Greenplum dtabase - Security Best Practices for Roles and Privileges

posted Sep 12, 2012, 11:30 AM by Sachchida Ojha
1. Secure the gpadmin system user. Greenplum requires a UNIX user id to install and initialize the Greenplum Database system. This system user is referred to as gpadmin in the Greenplum documentation. This gpadmin user is the default database superuser in Greenplum Database, as well as the file system owner of the Greenplum installation and its underlying data files. This default administrator account is fundamental to the design of Greenplum Database. The system cannot run without it, and there is no way to limit the access of this gpadmin user id. This gpadmin user can bypass all security features of Greenplum Database. Anyone who logs on to a Greenplum host as this user id can read, alter or delete any data; including system catalog data and database access rights. Therefore, it is very important to secure the gpadmin user id and only provide access to essential system administrators. Administrators should only log in to Greenplum as gpadmin when performing certain system maintenance tasks (such as upgrade or expansion). Database users should never log on as gpadmin, and ETL or production workloads should never run as gpadmin.

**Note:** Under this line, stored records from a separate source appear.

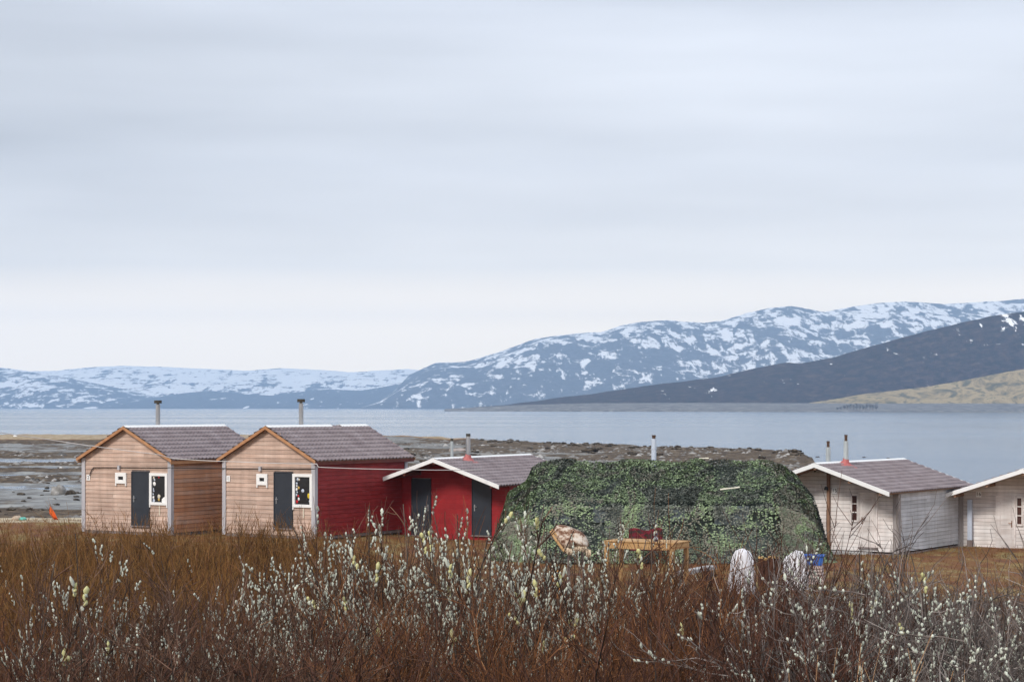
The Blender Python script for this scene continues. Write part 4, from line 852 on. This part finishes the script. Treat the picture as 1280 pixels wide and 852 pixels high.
def rock_mesh(seed, flat=.6, res=18, rough=.5):
    n, m = res, int(res * 1.5); th = np.linspace(0, np.pi, n); ph = np.linspace(0, 2 * np.pi, m, endpoint=False); T, P_ = np.meshgrid(th, ph, indexing='ij')
    x, y, z = np.sin(T) * np.cos(P_), np.sin(T) * np.sin(P_), np.cos(T)
    k = 1 + rough * (fbm(x * 1.3 + z * .7 + 5, y * 1.3 - z * .9 + 5, 4, seed) * 1.5) + .12 * fbm(x * 5 + z * 3 + 9, y * 5 - z * 2 + 9, 3, seed + 2)
    V = np.stack([x * k, y * k * .8, z * k * flat], -1).reshape(-1, 3); i = np.arange(n * m).reshape(n, m); j = np.roll(i, -1, axis=1)
    return mesh_np(V, np.stack([i[:-1], i[1:], j[1:], j[:-1]], -1).reshape(-1, 4))
def rock(px, py_base, w_px, label, material, flat=.6, seed=0, group=None, me=None, Y=None, name='boulder', sink=.25):
    if Y is None: Y = F * (EYE - .15) / (py_base - HY)
    s_ = w_px / F * Y / 2; x = (px - CX) / F * Y
    if me is None: me = rock_mesh(seed, flat)
    if len(me.materials) == 0: me.materials.append(material); me.polygons.foreach_set('use_smooth', [True] * len(me.polygons))
    o = bpy.data.objects.new(name, me); COL.objects.link(o); o.scale = (s_, s_, s_); o.rotation_euler = (0, 0, random.uniform(0, 6)); o.location = (x, Y, max(gz(x, Y), 0 if Y > 95 else -9) + s_ * flat * (.5 - sink))
    return tag(o, label, 'rock', group)
rock(73.5, 616, 23, 'large rounded grey boulder on the mud left of the leftmost cabin', rockm, .8, 1)
rock(88, 617, 13, 'dark weed covered boulder touching the right side of the large grey boulder', weedrock, .6, 2)
rock(21, 651, 11, 'tan stone on the beach beside the teal bundle', tanrock, .8, 3, Y=84.5)
teal = mat('teal_cloth', [(.10, .42, .36), (.18, .55, .48)], (6, 6, 6), rough=.7)
x_, g_, h_ = spot(28.5, 648, 84); lump('teal_bundle', 'small teal cloth bundle lying on the sandy beach', 'bundle', (x_, 84, g_ - .03), (.36, .3, max(h_, .16)), teal, 5, .25, False, 20)
rock(572, 566, 22, 'broad pinkish grey boulder on the foreshore behind the red cabin', mat('pink_rock', [(.26, .23, .21), (.42, .36, .34)], (.6, .6, .9), rough=.9, bump=.04), .35, 4)
rock(19, 551, 5, 'white stone on the grassy spit far left', X['white'], .6, 6, Y=335)
wr = [rock_mesh(20 + i, .36, 16, .9) for i in range(6)]
for m_ in wr: m_.materials.append(weedrock); m_.polygons.foreach_set('use_smooth', [True] * len(m_.polygons))
for (px, py, w_, q, lb) in ((735, 568, 22, 1, 'tallest dark seaweed covered rock on the shore right of the red cabin roof'), (790, 571, 12, 2, 'dark shore rock just left of the tent chimney'), (824, 573, 9, 3, 'small dark shore rock just right of the tent chimney'),
                       (953, 577, 12, 4, 'brown shore rock above the right end of the tent'), (1022.5, 569.5, 5, 0, 'lone black rock in the water left of the pale cabin chimneys'), (1080.5, 570, 5, 1, 'lone black rock in the water right of the pale cabin chimneys'), (1110, 571, 4, 2, 'left one of two tiny rocks breaking the water over the pale cabin ridge'), (1116, 572.5, 6, 3, 'right one of two tiny rocks breaking the water over the pale cabin ridge')):
    rock(px, py, w_, lb, weedrock, me=wr[q], sink=.1 if px < 1000 else .4)
g = random.Random(12)
lastrim = 0
for k in range(190):
    if k < 80:      # along the outer shore edge
        px = g.uniform(600, 1012); sh = np.interp(px, SH[:, 0], SH[:, 1]); Y = sh - g.uniform(-2, 14); w_ = g.uniform(.35, 1.1) * F / Y; lb, gp = 'low dark seaweed covered rock in the ragged line along the shore behind the tent', 'weed covered rocks along the outer shore'
    elif k < 130:
        px = g.uniform(480, 760); Y = g.uniform(150, 290); w_ = g.uniform(.3, 1.1) * F / Y; lb, gp = 'dark weedy rock on the stony foreshore behind the red cabin', 'weedy rocks on the foreshore'
    else:
        px = g.uniform(-40, 105); Y = g.choice([g.uniform(96, 112), g.uniform(115, 145), g.uniform(150, 163), g.uniform(172, 187), g.uniform(229, 246)]); w_ = g.uniform(.15, .55) * F / Y; lb, gp = 'dark weedy rock on the tidal mud left of the leftmost cabin', 'weedy rocks on the left tidal flat'
    big = 'larger' if w_ / F * Y > .7 else 'small'
    lb = lb + (', ' + ('above the red cabin roof' if px < 670 else 'left of the tent flue' if px < 812 else 'right of the tent flue') if k < 80 else ''); lb = lb.replace('low dark seaweed covered rock in the ragged line along the shore behind the tent', big + ' dark seaweed covered rock on the far shore line')
    if k >= 80: lb = big + ' ' + lb
    rock(px, 0, w_, lb, None, me=wr[k % 6], Y=Y, group=gp, name='shore_rock')
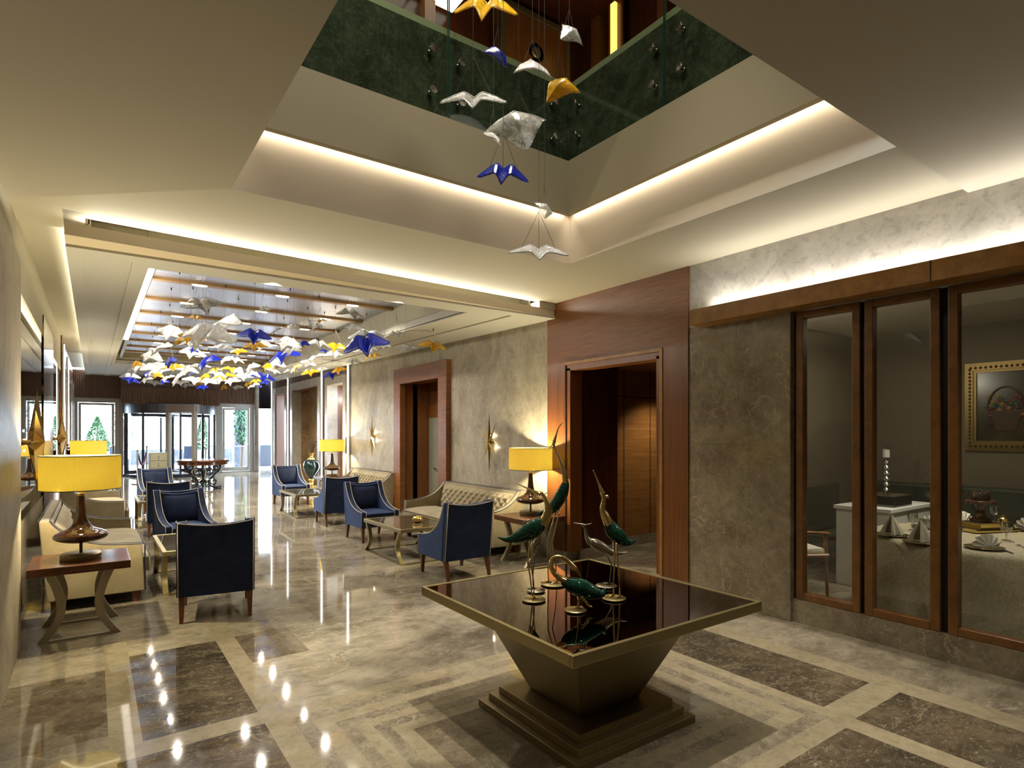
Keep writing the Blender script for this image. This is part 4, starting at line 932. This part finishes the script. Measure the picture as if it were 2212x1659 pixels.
mk('body', MB().box(-.21,.21,-.22,.22,0,.92), plain('olive_lacquer', (.26,.25,.17), .5), t, bev=.008)
for k in range(3):
    dr = mk('drawer', MB().box(-.19,.19,-.235,-.22,.30+.20*k,.48+.20*k), plain('olive_drawer', (.30,.285,.19), .5), t, bev=.004)
    for z in (.06,.12): mk('knob', MB().lathe([(.001,-.012),(.012,-.008),(.012,.008),(.001,.012)], 10, (0,-.245,.30+.20*k+z)), M['chrome'], dr)
def stanchion(px, d, label):
    p = Wv(px, 1000, d); t = thing('rope_stanchion', label, 'rope stanchion', (p.x, p.y, fz(p.y)), 0, 'brass rope stanchions')
    mk('base', MB().lathe([(.15,0),(.15,.02),(.03,.04)], 24), M['brass'], t); mk('post', MB().lathe([(.022,.03),(.022,.92),(.035,.93),(.035,.96),(.001,.98)], 14), plain('pale_brass_post', (.5,.5,.38), .35, metal=.5), t)
    return p
a = stanchion(297, 16.6, 'brass stanchion with a red rope, left of the drawer pedestal'); b_ = stanchion(317, 18.2, 'thin stanchion holding the other end of the red rope')
stanchion(424, 18.0, 'pale stanchion seen behind the round table, left of the pair'); stanchion(444, 17.8, 'pale stanchion seen behind the round table, right of the pair')
mb = MB(); mb.tube([tuple(a.lerp(b_, k/16)*1 + Vector((0,0,0)) - Vector((0,0,a.lerp(b_, k/16).z)) + Vector((0,0,fz(21)+.86-.42*math.sin(PI*k/16)))) for k in range(1,16)], .022, 8)
tag(mk('barrier_rope', mb, plain('dark_red_rope', (.16,.01,.04), .8), smooth=True), 'dark red barrier rope sagging between two stanchions', 'rope')
p0, p1 = Wv(364, 1000, 17.0), Wv(420, 1000, 17.0)
t = thing('walk_through_gate', 'grey walk-through security frame in front of the revolving door', 'security gate', ((p0.x+p1.x)/2, (p0.y+p1.y)/2, fz(p0.y)), -TH)
w = (p1-p0).length/2
for s in (-1, 1): mk('post', MB().box(s*w-.06, s*w+.06, -.07, .07, 0, 2.25), M['alum'], t, bev=.02)
mk('lintel', MB().box(-w-.06, w+.06, -.08, .08, 2.03, 2.27), M['steel'], t, bev=.02)
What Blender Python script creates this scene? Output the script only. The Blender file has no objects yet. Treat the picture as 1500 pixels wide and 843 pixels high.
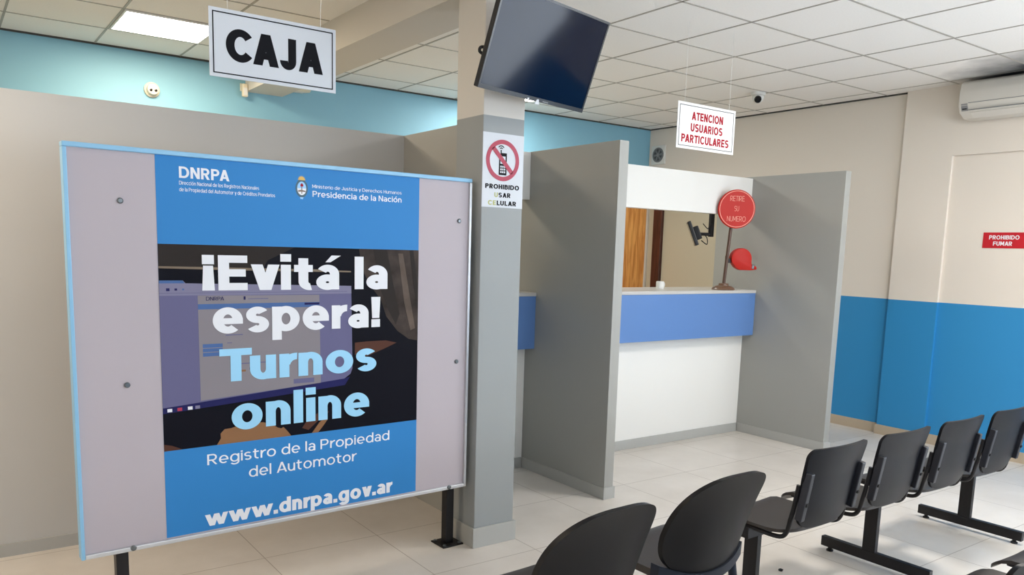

2. Assign a distinct role to each user that logs in. For logging and auditing purposes, each user that is allowed to log in to Greenplum Database should be given their own database role. For applications or web services, consider creating a distinct role for each application or service.

3. Use groups to manage access privileges.

4. Limit users who have the SUPERUSER role attribute. Roles that are superusers bypass all access privilege checks in Greenplum Database, as well as resource queuing. Only system administrators should be given superuser rights.